== PROMPT ==
Reproduce every line in the listing that contains the word "pixels".

------------------------------------------------------------------------

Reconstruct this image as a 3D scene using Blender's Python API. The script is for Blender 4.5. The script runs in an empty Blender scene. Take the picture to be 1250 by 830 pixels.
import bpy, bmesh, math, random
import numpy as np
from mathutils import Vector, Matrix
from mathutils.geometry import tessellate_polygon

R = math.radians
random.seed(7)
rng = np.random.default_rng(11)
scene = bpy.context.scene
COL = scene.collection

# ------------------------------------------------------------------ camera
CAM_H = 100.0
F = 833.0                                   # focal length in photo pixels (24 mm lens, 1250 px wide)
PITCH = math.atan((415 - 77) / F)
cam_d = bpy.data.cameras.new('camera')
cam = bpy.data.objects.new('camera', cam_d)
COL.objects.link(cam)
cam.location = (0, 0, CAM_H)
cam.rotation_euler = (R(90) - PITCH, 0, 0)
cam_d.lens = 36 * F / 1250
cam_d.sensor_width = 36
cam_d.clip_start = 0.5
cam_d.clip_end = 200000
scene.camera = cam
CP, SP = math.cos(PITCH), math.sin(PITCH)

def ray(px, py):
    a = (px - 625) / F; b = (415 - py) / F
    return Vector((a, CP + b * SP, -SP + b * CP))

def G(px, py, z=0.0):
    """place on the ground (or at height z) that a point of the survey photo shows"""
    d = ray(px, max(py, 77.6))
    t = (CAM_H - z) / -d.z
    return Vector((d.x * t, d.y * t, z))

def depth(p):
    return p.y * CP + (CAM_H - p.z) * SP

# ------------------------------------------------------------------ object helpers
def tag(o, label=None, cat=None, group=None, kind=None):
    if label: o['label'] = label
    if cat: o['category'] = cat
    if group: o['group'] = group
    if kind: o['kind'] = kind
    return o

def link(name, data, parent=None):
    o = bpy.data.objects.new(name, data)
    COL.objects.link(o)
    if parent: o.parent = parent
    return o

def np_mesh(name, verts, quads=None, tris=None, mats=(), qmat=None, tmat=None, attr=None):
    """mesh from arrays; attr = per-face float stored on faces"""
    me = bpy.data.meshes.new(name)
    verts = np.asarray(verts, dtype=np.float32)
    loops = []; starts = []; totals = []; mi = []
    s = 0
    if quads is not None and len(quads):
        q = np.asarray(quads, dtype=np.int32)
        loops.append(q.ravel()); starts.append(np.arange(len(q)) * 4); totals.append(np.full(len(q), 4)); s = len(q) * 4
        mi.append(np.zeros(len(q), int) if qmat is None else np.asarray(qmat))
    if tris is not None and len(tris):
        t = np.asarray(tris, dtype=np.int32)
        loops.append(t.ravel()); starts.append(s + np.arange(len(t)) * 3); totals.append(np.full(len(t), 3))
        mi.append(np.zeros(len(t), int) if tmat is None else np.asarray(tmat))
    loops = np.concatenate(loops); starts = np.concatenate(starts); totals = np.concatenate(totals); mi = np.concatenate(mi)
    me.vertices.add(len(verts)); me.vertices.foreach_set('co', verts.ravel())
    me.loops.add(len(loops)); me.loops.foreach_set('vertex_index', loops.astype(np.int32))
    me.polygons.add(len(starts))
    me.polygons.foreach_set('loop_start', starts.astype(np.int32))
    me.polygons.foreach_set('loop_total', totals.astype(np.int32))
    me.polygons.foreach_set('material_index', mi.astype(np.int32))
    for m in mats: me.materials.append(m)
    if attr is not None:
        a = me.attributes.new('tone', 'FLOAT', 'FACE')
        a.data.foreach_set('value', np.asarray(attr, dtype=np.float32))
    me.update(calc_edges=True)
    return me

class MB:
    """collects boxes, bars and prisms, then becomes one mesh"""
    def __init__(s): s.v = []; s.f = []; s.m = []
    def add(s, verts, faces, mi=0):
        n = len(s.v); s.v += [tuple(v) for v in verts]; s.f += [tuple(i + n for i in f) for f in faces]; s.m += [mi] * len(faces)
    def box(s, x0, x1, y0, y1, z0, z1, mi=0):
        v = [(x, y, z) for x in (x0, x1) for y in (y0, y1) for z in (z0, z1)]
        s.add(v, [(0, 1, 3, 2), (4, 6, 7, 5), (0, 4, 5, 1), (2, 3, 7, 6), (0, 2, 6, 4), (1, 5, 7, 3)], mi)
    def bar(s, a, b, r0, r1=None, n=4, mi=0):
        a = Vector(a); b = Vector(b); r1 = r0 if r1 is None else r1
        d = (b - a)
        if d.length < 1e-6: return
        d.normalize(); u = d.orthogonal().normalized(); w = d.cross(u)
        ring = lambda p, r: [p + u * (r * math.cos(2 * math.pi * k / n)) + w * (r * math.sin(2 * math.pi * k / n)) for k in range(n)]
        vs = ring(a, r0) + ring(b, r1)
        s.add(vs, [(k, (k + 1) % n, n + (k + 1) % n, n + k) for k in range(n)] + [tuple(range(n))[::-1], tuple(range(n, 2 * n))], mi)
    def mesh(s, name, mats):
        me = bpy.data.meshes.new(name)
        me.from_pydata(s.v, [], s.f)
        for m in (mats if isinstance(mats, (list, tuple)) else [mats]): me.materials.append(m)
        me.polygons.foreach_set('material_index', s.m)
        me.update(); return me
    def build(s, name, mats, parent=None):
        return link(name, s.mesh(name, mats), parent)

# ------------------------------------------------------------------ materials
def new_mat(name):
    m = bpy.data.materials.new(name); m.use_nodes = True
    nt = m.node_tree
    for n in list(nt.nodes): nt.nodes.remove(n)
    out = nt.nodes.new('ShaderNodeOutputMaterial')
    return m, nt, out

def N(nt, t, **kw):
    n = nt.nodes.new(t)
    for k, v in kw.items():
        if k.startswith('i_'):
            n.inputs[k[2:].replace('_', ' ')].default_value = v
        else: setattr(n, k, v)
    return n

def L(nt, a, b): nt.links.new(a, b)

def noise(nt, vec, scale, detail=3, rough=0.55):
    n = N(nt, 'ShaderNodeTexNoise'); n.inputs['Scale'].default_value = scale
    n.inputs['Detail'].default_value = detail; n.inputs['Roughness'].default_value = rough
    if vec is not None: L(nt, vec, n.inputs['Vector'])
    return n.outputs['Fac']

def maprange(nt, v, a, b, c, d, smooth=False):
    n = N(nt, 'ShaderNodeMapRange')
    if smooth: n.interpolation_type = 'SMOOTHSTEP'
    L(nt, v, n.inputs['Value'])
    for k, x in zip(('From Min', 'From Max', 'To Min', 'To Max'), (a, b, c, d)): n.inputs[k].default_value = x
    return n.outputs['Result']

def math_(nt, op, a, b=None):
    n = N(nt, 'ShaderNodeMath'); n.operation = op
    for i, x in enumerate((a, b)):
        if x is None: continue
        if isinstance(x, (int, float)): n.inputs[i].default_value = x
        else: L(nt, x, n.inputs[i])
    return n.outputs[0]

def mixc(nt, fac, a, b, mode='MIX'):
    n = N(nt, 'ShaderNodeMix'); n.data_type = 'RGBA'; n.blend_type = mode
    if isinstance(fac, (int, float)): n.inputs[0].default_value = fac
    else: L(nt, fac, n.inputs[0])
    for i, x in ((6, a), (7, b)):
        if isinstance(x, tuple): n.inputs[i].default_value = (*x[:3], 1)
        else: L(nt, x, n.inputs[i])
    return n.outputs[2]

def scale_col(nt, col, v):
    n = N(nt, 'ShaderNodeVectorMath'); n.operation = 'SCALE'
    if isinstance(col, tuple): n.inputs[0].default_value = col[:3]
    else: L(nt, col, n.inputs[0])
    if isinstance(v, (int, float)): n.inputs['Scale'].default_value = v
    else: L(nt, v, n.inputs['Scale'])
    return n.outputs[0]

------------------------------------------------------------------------

== SOLUTION TO THE EXERCISE ==
Reconstruct this image as a 3D scene using Blender's Python API. The script is for Blender 4.5. The script runs in an empty Blender scene. Take the picture to be 1250 by 830 pixels.
F = 833.0                                   # focal length in photo pixels (24 mm lens, 1250 px wide)